■ RECORD EXCERPTS:
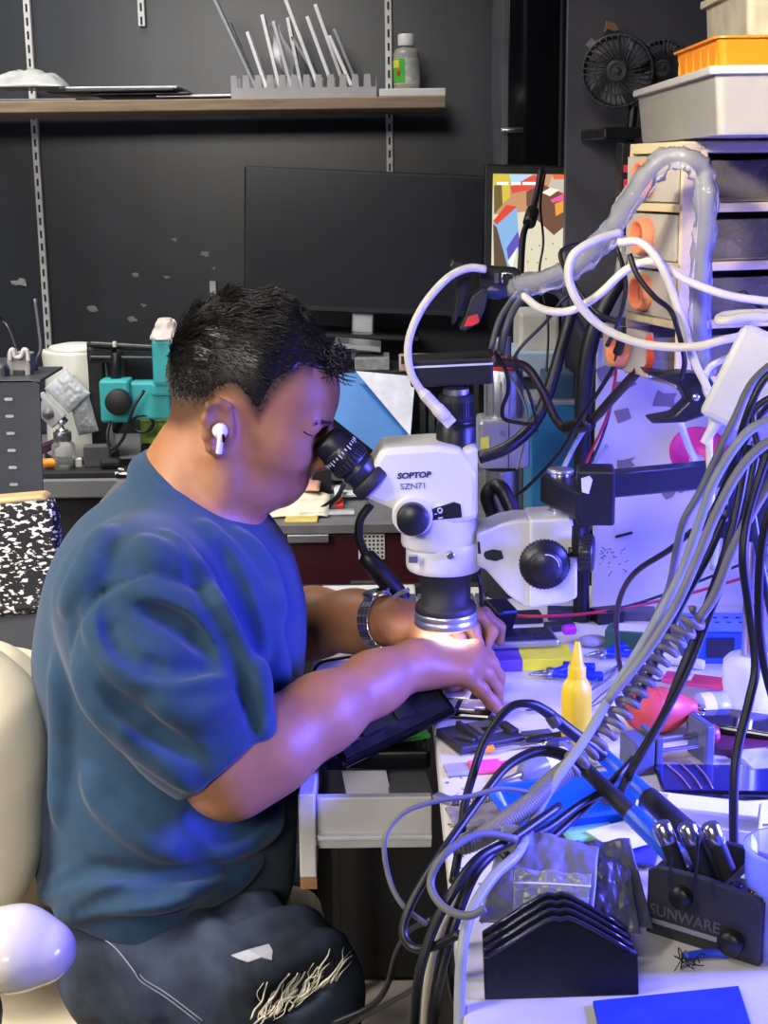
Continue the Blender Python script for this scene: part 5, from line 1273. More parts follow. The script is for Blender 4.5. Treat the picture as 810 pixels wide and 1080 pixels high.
for i in range(4):
    za = z0u+.012+i*pit; zb = za+pit-.013; out = .030 if i == 0 else .004
    dd = empty('drawer', U(-out, Fw/2, za)); dd.parent = du; I_ = mw(du).inverted()
    dd.location = I_@U(-out, Fw/2, za); dd.name = 'drawer'
    fr_ = ubox(-out, -out+.004, .004, Fw-.004, za, zb, .0012).build('drawer_front', frost2, dd)
    for a0 in (.008, Fw-.0095): ubox(-out+.004, Dp*.86, a0, a0+.0015, za, zb-.006, .0004).build('drawer_side', mat('clear drawer side', 'bdb3a4', .2, alpha=.22), dd)
    ubox(-out+.004, Dp*.86, .008, Fw-.008, za, za+.0018, .0004).build('drawer_bottom', frost2, dd)
    kc = U(-out, Fw*.56, (za+zb)/2)
    MB().lathe([(.0205, 0), (.0210, .002), (.0210, .0055), (.0198, .007), (.0196, .0115), (.0185, .0130), (.0160, .0130), (.0148, .0115), (.0140, .002)], kc, -UB, 36, cap=False).build('handle', peach, dd)
    MB().lathe([(.0140, .001), (0, .0012)], kc, -UB, 24, cap=False).build('handle_well', mat('deep peach plastic', 'd86f48', .45), dd)
# things inside the drawers
random.seed(12)
coil = [(3, .10, .05, 'black coiled lead inside the top drawer'), (3, .17, .06, 'second black lead inside the top drawer, farther right'), (2, .10, .05, 'black lead inside the second drawer'), (1, .11, .05, 'dark lead inside the third drawer')]
for lv, b, a, lab in coil:
    za = z0u+.014+lv*pit; q = []
    for k in range(26):
        t = k*.55; r = .018+.008*math.sin(k*1.7); q.append(U(b+.03*math.cos(t)*(1+.3*math.sin(k)), .045+r*math.sin(t), za+.006+.032*abs(math.sin(k*.37))))
    MB().tube(q, .0032, n=7, res=4).build('coiled_lead', rubber, None, lab, 'cable', 'leads kept in the drawers')
for lv, b, w, h, m_, lab in [(3, .155, .05, .026, blkm, 'black plug block inside the top drawer'), (3, .19, .03, .014, white, 'white plug inside the top drawer'), (2, .145, .08, .022, mat('grey tool', '77787c', .5), 'grey tool inside the second drawer'), (2, .05, .02, .018, white, 'white cap inside the second drawer'), (1, .13, .10, .03, mat('dark grey pouch', '4c4c50', .6), 'dark pouch inside the third drawer'), (0, .13, .10, .03, mgrey, 'grey block inside the bottom drawer')]:
    za = z0u+.0145+lv*pit; MB().box(U(b+.03, .05, za+h/2), (w, .05, h), RU, bev=.004).build('stored_part', m_, None, lab, 'part', 'parts kept in the drawers')
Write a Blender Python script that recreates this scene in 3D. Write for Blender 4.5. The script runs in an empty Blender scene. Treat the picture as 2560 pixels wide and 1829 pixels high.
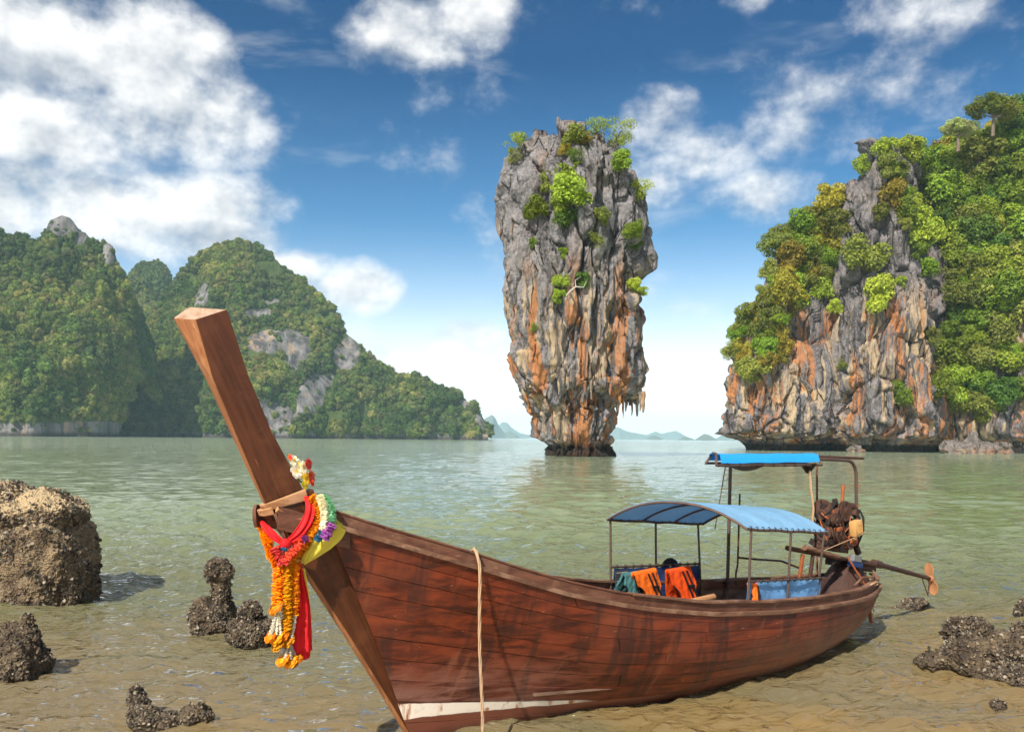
import bpy, bmesh, math, random
import numpy as np
from mathutils import Vector, Matrix
from mathutils.bvhtree import BVHTree
R = math.radians
scene = bpy.context.scene
col = scene.collection

# ------------------------------------------------------------------ camera
CAM_H = 3.0
FPX = 2217.0                       # focal length in photograph pixels (2560 wide)
ROLL = R(0.6)
cam_d = bpy.data.cameras.new('camera')
cam_d.sensor_width = 36.0
cam_d.lens = 36.0 * FPX / 2560.0
cam_d.shift_y = (1094.0 - 914.5) / 2560.0
cam_d.clip_start = 0.1
cam_d.clip_end = 60000.0
cam = bpy.data.objects.new('camera', cam_d)
col.objects.link(cam)
cam.matrix_world = Matrix.Translation((0, 0, CAM_H)) @ Matrix.Rotation(R(90), 4, 'X') @ Matrix.Rotation(ROLL, 4, 'Z')
scene.camera = cam

# ------------------------------------------------------------------ sun, world, exposure
SUN_EL, SUN_AZ = R(43), R(208)     # azimuth clockwise from +Y (view direction): behind the camera, to its left
sun_dir = Vector((math.sin(SUN_AZ) * math.cos(SUN_EL), math.cos(SUN_AZ) * math.cos(SUN_EL), math.sin(SUN_EL)))
sun_l = bpy.data.lights.new('sun', 'SUN')
sun_l.energy = 4.6
sun_l.angle = R(0.6)
sun_l.color = (1.0, 0.93, 0.82)
sun = bpy.data.objects.new('sun', sun_l)
col.objects.link(sun)
sun.rotation_euler = (-sun_dir).to_track_quat('-Z', 'Y').to_euler()
scene.view_settings.view_transform = 'Standard'
scene.view_settings.look = 'None'
scene.view_settings.gamma = 1.0
scene.view_settings.use_curve_mapping = False
scene.view_settings.exposure = 0.68
scene.cycles.max_bounces = 6
scene.cycles.diffuse_bounces = 2
scene.cycles.glossy_bounces = 2
scene.cycles.transmission_bounces = 4
scene.cycles.transparent_max_bounces = 8
scene.cycles.volume_bounces = 1
scene.cycles.sample_clamp_indirect = 4.0
scene.cycles.use_denoising = True
scene.cycles.use_adaptive_sampling = True
scene.cycles.adaptive_threshold = 0.03
scene.cycles.adaptive_min_samples = 24


class NT:
    """small node-tree writer"""
    def __init__(self, nt):
        self.nt = nt
        nt.nodes.clear()

    def n(self, typ, **kw):
        nd = self.nt.nodes.new(typ)
        for k, v in kw.items():
            setattr(nd, k, v)
        return nd

    def link(self, a, b):
        self.nt.links.new(a, b)

    def put(self, sock, v):
        if hasattr(v, 'is_output'):
            self.nt.links.new(v, sock)
        else:
            if isinstance(v, (tuple, list)) and len(v) == 3 and sock.type == 'RGBA':
                v = (*v, 1.0)
            sock.default_value = v

    def m(self, op, a, b=0.0, c=0.0, clamp=False):
        nd = self.n('ShaderNodeMath', operation=op)
        nd.use_clamp = clamp
        self.put(nd.inputs[0], a)
        self.put(nd.inputs[1], b)
        self.put(nd.inputs[2], c)
        return nd.outputs[0]

    def vm(self, op, a, b=(0, 0, 0)):
        nd = self.n('ShaderNodeVectorMath', operation=op)
        self.put(nd.inputs[0], a)
        self.put(nd.inputs[1], b)
        return nd.outputs[0]

    def mix(self, f, a, b, blend='MIX', clamp=True):
        nd = self.n('ShaderNodeMix', data_type='RGBA', blend_type=blend)
        nd.clamp_factor = clamp
        self.put(nd.inputs[0], f)
        self.put(nd.inputs[6], a)
        self.put(nd.inputs[7], b)
        return nd.outputs[2]

    def step(self, v, lo, hi, a=0.0, b=1.0):
        nd = self.n('ShaderNodeMapRange', interpolation_type='SMOOTHSTEP')
        self.put(nd.inputs[0], v)
        self.put(nd.inputs[1], lo)
        self.put(nd.inputs[2], hi)
        self.put(nd.inputs[3], a)
        self.put(nd.inputs[4], b)
        return nd.outputs[0]

    def noise(self, vec, scale, detail=4.0, rough=0.55, dist=0.0, color=False, dim='3D'):
        nd = self.n('ShaderNodeTexNoise')
        nd.noise_dimensions = dim
        self.put(nd.inputs['Vector'], vec)
        self.put(nd.inputs['Scale'], scale)
        self.put(nd.inputs['Detail'], detail)
        self.put(nd.inputs['Roughness'], rough)
        self.put(nd.inputs['Distortion'], dist)
        return nd.outputs[1 if color else 0]

    def voro(self, vec, scale, feature='F1', rnd=1.0, out=0):
        nd = self.n('ShaderNodeTexVoronoi', feature=feature)
        self.put(nd.inputs['Vector'], vec)
        self.put(nd.inputs['Scale'], scale)
        self.put(nd.inputs['Randomness'], rnd)
        return nd.outputs[out]

    def ramp(self, f, stops):
        nd = self.n('ShaderNodeValToRGB')
        el = nd.color_ramp.elements
        while len(el) < len(stops):
            el.new(0.5)
        for e, (p, c) in zip(el, stops):
            e.position = p
            e.color = (*c, 1.0)
        self.put(nd.inputs[0], f)
        return nd.outputs[0]

    def mapping(self, vec, scale=(1, 1, 1), loc=(0, 0, 0), rot=(0, 0, 0)):
        nd = self.n('ShaderNodeMapping')
        self.put(nd.inputs[0], vec)
        nd.inputs[1].default_value = loc
        nd.inputs[2].default_value = rot
        nd.inputs[3].default_value = scale
        return nd.outputs[0]

    def bump(self, h, strength=0.5, dist=0.1, normal=None):
        nd = self.n('ShaderNodeBump')
        nd.inputs['Strength'].default_value = strength
        nd.inputs['Distance'].default_value = dist
        self.put(nd.inputs['Height'], h)
        if normal is not None:
            self.link(normal, nd.inputs['Normal'])
        return nd.outputs[0]

    def coord(self, which='Object'):
        return self.n('ShaderNodeTexCoord').outputs[which]

    def sep(self, v):
        nd = self.n('ShaderNodeSeparateXYZ')
        self.put(nd.inputs[0], v)
        return nd.outputs

    def comb(self, x, y, z):
        nd = self.n('ShaderNodeCombineXYZ')
        for i, v in enumerate((x, y, z)):
            self.put(nd.inputs[i], v)
        return nd.outputs[0]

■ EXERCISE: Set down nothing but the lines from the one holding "Write a Blender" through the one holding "col = scene.collection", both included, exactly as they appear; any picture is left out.

■ FULL OUTPUT:
Write a Blender Python script that recreates this scene in 3D. Write for Blender 4.5. The script runs in an empty Blender scene. Treat the picture as 2560 pixels wide and 1829 pixels high.
import bpy, bmesh, math, random
import numpy as np
from mathutils import Vector, Matrix
from mathutils.bvhtree import BVHTree
R = math.radians
scene = bpy.context.scene
col = scene.collection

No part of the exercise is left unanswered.